A close conceptual relation is the idea of describing libraries as the people's university. There are a greater number of references quoting Carnegie as calling libraries the "university of the people" than "the poor". But with the wording change, another candidate emerges. Here is a quote from Katherine Sharp, a director of the Armour Institute library school and colleague of Melvil Dewey (of the [in]famous Dewey Decimal System) from an 1898 paper where she describes a library as "a laboratory, a workshop, a school, a university of the people, from which the students are never graduated.", partly quoted here. A bit wordy, perhaps, but I think it's got more zing than the original with that "never graduated" turn of phrase.

But if you stick with the original quest, there remain other stones left to turn. An intriguing clue for sourcing your "poor man's university" is a study guide question for the book "The Americans" by Gerald A. Danzer which asks: "What was the "poor man's university?". Unfortunately, at $93, the textbook might be a bit much to purchase to see if it sufficiently answers your question, although perhaps it can be found elsewhere. Close the circle by finding a copy in a library; the idea is almost too neat.

Another possible answer could be found by obtaining a copy of the April 2001 issue of Library Quarterly 71-2 and reading the article by Robert F. Nardin, “A Search for Meaning: American Library Metaphors, 1876-1926". Judging by the title, the article sounds really promising in your search, and it's the original source for the full quote above from Katherine Sharp. A copy can be purchased online for five pounds UK and I admit to being tempted just to see what it had to say, but heck, MetaFilter is infested with librarian types. Someone here ought to have access to that issue and give any relevant content, if you ask nicely.
posted by mdevore at 11:31 PM on April 8, 2006


Best answer: The Nardin article is about librarians using the metaphor of more visible institutions, such as schools and churches and, later, business and industry, to transform the image of libraries. Here's the section on university as metaphor:

"An elaboration of the school image, but one suggesting grander purpose, was the idea of a "people's university," a term that became a commonplace of librarians' rhetoric [33, pp. 81-86; 36]. The phrase appeared several times in the Bureau of Education report, which referred to "people's colleges" and to the library as a "virtual university" [16, pp. xiv and 240]. "It is a pet phrase with us," said Winsor in his 1879 ALA presidential address, "that the public library is the people's university" [37, p. 225]. Winsor and others who used the metaphor hoped that prestige from the research and land grant universities then being founded in the United States would also be due libraries, if they too could become centers of learning. Representatives of universities likewise saw benefit in association with the public library, as a vehicle to help democratize their own institutions. The historian Herbert Baxter Adams, of Johns Hopkins University, for example, a principal advocate of the university extension movement, wished that "every great public library should become, in its own field, a people's university, the highest of high schools in the community" [38, p. 184]. Alvin S. Johnson, a Cornell University economist commissioned by the Carnegie Corporation in 1915 to report on the objects of Andrew Carnegie's philanthropy, wrote "the best of them gave meaning to my dream of the library as a People's University" [39, p. 159]."

REFERENCES:
[16.] U.S. Bureau of Education. Public Libraries in the United States of America, Their History, Condition, and Management: Special Report. Washington, D.C.: Government Printing Office, 1876.
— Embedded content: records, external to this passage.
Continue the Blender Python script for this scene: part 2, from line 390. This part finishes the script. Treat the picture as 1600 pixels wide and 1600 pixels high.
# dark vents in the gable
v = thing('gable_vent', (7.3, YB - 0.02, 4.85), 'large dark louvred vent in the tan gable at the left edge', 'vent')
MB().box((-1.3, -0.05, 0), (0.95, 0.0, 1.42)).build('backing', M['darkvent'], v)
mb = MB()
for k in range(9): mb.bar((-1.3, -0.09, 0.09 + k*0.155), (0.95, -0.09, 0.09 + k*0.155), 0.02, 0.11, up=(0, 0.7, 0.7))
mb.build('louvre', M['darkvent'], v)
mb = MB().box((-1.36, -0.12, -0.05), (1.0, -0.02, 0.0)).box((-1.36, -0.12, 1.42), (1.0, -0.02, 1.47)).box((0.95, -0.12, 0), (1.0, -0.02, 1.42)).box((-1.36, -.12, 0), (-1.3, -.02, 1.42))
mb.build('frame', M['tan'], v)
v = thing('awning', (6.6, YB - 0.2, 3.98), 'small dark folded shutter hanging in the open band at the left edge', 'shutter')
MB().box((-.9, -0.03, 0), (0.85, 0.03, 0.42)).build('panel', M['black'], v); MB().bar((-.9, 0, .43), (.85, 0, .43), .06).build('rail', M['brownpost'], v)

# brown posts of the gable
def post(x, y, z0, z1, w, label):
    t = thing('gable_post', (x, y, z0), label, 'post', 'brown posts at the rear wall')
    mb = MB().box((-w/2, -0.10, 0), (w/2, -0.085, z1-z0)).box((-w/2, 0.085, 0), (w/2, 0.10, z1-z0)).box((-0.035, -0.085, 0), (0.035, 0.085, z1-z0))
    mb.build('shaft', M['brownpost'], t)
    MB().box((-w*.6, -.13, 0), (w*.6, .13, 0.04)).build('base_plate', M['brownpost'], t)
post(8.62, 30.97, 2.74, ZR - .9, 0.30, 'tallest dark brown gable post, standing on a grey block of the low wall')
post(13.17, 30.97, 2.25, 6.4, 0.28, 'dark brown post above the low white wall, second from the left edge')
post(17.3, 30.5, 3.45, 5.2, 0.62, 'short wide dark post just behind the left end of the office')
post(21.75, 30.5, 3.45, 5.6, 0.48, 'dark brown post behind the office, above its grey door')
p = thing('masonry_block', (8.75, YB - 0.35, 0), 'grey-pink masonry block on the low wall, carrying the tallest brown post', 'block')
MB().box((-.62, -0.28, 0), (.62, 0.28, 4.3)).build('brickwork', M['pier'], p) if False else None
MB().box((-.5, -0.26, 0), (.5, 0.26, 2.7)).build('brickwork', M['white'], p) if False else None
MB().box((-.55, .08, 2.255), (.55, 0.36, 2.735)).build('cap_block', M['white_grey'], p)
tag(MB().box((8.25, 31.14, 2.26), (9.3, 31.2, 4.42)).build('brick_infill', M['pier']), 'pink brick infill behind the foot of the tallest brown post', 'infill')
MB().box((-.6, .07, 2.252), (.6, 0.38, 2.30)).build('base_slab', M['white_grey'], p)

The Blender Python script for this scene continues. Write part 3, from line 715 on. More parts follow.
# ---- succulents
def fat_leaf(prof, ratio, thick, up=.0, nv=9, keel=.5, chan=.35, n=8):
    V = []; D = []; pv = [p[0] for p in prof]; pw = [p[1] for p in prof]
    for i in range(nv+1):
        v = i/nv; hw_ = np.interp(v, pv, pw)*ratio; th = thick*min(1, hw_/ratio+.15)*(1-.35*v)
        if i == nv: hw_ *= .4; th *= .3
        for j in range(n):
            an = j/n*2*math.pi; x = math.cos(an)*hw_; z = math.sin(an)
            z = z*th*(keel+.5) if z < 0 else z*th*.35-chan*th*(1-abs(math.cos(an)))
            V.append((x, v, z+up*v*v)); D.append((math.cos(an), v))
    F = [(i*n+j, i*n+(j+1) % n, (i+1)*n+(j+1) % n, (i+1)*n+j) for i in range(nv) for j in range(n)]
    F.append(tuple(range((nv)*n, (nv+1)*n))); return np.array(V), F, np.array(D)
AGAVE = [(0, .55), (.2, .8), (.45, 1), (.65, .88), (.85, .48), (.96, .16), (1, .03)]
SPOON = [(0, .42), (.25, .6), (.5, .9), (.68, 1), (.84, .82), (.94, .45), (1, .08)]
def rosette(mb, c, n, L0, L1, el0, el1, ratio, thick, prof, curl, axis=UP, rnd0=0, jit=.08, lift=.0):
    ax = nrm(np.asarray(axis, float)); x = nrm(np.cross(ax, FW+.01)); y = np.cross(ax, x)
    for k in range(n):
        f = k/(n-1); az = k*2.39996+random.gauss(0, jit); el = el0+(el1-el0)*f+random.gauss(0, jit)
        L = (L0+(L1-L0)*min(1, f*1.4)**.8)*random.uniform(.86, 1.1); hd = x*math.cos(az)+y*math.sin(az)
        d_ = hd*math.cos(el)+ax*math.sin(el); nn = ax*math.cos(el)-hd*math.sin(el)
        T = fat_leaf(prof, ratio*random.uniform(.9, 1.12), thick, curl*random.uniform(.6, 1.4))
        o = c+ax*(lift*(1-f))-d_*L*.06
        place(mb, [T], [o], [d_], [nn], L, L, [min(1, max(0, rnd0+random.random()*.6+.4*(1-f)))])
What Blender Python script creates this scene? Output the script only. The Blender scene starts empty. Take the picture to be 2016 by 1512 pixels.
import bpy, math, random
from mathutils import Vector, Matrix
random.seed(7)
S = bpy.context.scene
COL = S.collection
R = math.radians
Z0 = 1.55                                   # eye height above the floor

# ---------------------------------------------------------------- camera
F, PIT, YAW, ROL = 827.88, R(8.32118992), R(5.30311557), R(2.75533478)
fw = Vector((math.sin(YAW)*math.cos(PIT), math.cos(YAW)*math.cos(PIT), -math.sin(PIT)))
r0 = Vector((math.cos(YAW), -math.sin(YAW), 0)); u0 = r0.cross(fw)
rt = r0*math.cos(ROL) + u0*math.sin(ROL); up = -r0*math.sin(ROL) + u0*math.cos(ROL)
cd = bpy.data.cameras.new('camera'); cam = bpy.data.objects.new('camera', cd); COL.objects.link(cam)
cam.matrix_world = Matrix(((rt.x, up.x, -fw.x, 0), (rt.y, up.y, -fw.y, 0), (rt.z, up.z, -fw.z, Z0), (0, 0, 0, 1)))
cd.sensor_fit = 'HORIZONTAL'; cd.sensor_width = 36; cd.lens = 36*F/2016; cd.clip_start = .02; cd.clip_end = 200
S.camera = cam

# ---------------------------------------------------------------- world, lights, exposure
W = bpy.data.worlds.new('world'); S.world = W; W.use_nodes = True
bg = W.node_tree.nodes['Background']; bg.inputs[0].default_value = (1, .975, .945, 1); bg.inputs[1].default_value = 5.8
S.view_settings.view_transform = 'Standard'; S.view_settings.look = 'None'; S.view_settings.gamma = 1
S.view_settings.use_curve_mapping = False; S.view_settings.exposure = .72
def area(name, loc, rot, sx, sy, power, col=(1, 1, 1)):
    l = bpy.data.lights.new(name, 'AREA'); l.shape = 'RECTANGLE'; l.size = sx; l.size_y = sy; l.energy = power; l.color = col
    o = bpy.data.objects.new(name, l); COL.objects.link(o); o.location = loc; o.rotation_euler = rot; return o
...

[33.] Ditzion, Sidney. Arsenals of a Democratic Culture: A Social History of the American Library Movement in New England and the Middle States from 1850 to 1900. Chicago: American Library Association, 1947.

[36.] Hurwitz, Jack David. "The Public Library as `People's University': An Analytical History of the Concept as a Part of the American Public Library Movement in the Late Nineteenth and Early Twentieth Centuries." M.A. thesis, University of Chicago, 1974.

[37.] Winsor, Justin. "The President's Address." Library Journal 4 (july-August 1879): 223-25.

[38.] Kett, Joseph F. The Pursuit of Knowledge under Difficulties: From Self-Improvement to Adult Education in America, 1750-1990. Stanford, Calif.: Stanford University Press, 1994.

[39.] Bobinski, George S. Carnegie Libraries: Their History and Impact on American Public Library Development. Chicago: American Library Association, 1969.
posted by Pigpen at 11:59 PM on April 8, 2006


Response by poster: Buckets full of thanks to Pigpen and mdevore. I'm an MLIS student (and usually a better researcher than yesterday). If you're librarians, I hope I'll grow up to be like you.